Swiss federal authorities announced on Tuesday that they have repatriated a marble head of a young woman dating back to the Hellenistic period, approximately 2,000 years old. Discovered a decade ago in a warehouse in Geneva, the 19-centimeter-high sculpture is deemed an “archaeological vestige of great value” and an “exceptional testimony to Hellenistic expansion in North Africa,” according to a press release from the Federal Office of Culture.

Originating from the period between the 1st century BC and the 1st century AD, the artifact likely hails from the archaeological site of the ancient city of Cyrene in the Cyrenaica region of present-day Libya.

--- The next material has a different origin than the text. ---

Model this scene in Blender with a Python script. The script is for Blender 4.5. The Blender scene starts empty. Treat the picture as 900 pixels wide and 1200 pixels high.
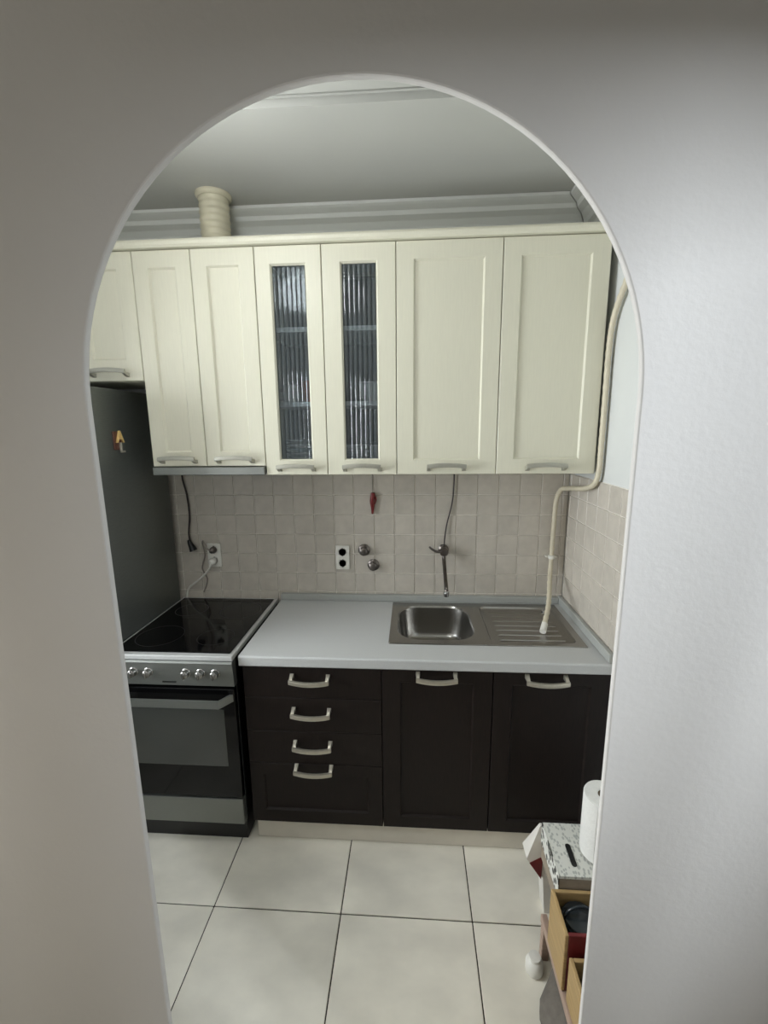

The sculpture surfaced during a 2013 inspection in a customs warehouse in Geneva, and it was formally returned to Bern on Tuesday in a ceremony at the Libyan embassy in Switzerland.

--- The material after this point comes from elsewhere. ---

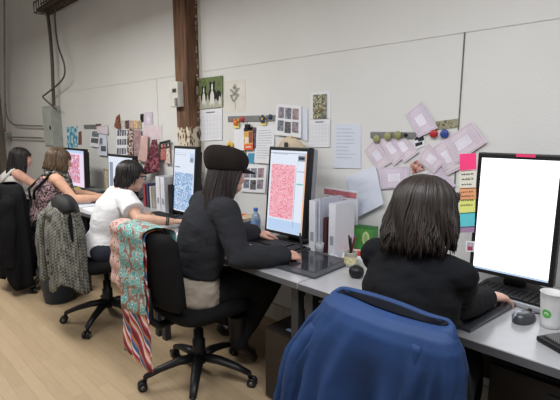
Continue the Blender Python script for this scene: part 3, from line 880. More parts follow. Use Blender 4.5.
# ---- woman in the cap
J = dict(pelvis=V((-1.955, -.90, .545)), chest=V((-1.895, -.865, .87)), neck=V((-1.845, -.80, 1.065)), head=V((-1.835, -.745, 1.18)), face=V((-.12, 1, -.22)),
         shL=V((-2.01, -.79, 1.0)), shR=V((-1.715, -.855, 1.0)), elL=V((-2.08, -.62, .80)), wrL=V((-1.90, -.46, .79)), elR=V((-1.575, -.865, .795)), wrR=V((-1.475, -.655, .780)),
         hdL=V((.4, .9, -.1)), hdR=V((.18, .95, -.14)), hnR=V((.35, -.1, 1)), knL=V((-1.99, -.47, .50)), knR=V((-1.78, -.44, .50)), anL=V((-2.02, -.62, .20)), anR=V((-1.84, -.66, .19)), toL=V((-2.02, -.46, .07)), toR=V((-1.82, -.56, .04)), w=.93)
for k_ in ('pelvis', 'chest', 'neck', 'head', 'shL', 'shR'): J[k_].x += .032
J['hlat'] = V((1, -.1, 0)).normalized(); J['waist'] = J['pelvis'].lerp(J['chest'], .36)
hips(J, .078); J['hr'] = .072
p3 = person('woman in a black peaked cap and dark grey cardigan, drawing with a pen', J, skin('skin_pink', (212, 164, 146)), .006, curls={'R': (.7, .8, .5), 'L': (.3, .3, .2)})
M_card = mat('charcoal_knit', (46, 47, 52), .92, bump=.3, bscale=220, spec=.2)
top(J, p3, mat('taupe_jersey', (164, 153, 140), .9, bump=.15, bscale=40), 'undershirt', .020, 'none', 0, 4, .007, .006, 9)
top(J, p3, M_card, 'cardigan', .029, 'long', 3, 8, .007, .004, 4, .90, armw=.0)
trousers(J, p3, mat('black_cotton', (20, 20, 22), .9), inf=.004, hi=2); shoes(J, p3, mat('black_leather', (24, 22, 22), .5), 'boot', True)
M_hair3 = mat('black_brown_hair', (32, 22, 19), .45, var=.25, scale=8, stretch=(12, 12, 1), spec=.5)
def prof3(z):
    u = max(0, min(1, (.035 - z) / .3))
    return .082 * (1 + .05 * math.sin(u * PI)), .094, .098 * (1 + .18 * u)
def gath3(q, v):
    return V((q.x * (1 - .25 * v), q.y - .02 * v, q.z))
hairdo(J, M_hair3, p3, prof3, lambda a: -.11 - .25 * min(1, max(0, (a - 1.1) / 1.0)), 1.15, 9, 380, .06, wave=.017, gather=gath3)
eyes(J, p3)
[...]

Despite a three-year investigation by the Geneva public prosecutor’s office, which was initiated due to suspicions of the sculpture being linked to “illicit excavations,” the precise origin and route by which it arrived in Switzerland remain elusive. Covered in a reddish patina, the marble head provides clues about its origin, with the Federal Office of Culture noting that the Cyrenaica region is distinctive for possessing “terra rossa and marble of such quality.”

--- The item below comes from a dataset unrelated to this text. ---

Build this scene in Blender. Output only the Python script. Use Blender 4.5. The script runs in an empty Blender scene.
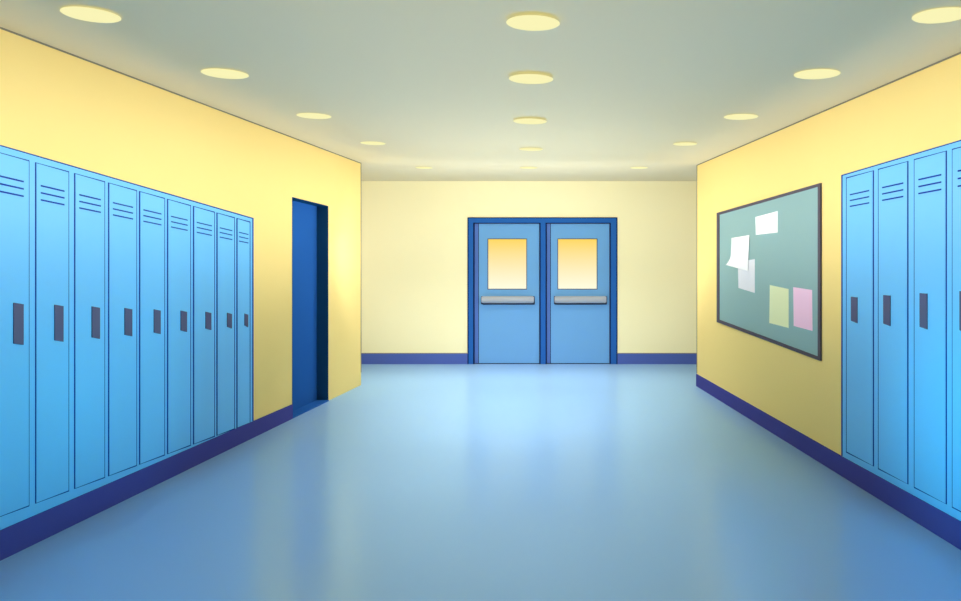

The press release underscores the threat to Libya’s cultural heritage, especially UNESCO World Heritage sites like Cyrene, due to looting and destruction. Both Switzerland and Libya, despite the latter being in a state of chaos since the fall of Muammar Gaddafi in 2011, are signatories to the 1970 UNESCO Convention, which aims to prevent the illicit import, export, and transfer of ownership of cultural property. The announcement serves as a reminder of the global efforts to combat the illegal trade and destruction of cultural artifacts, particularly in regions facing significant challenges such as Libya.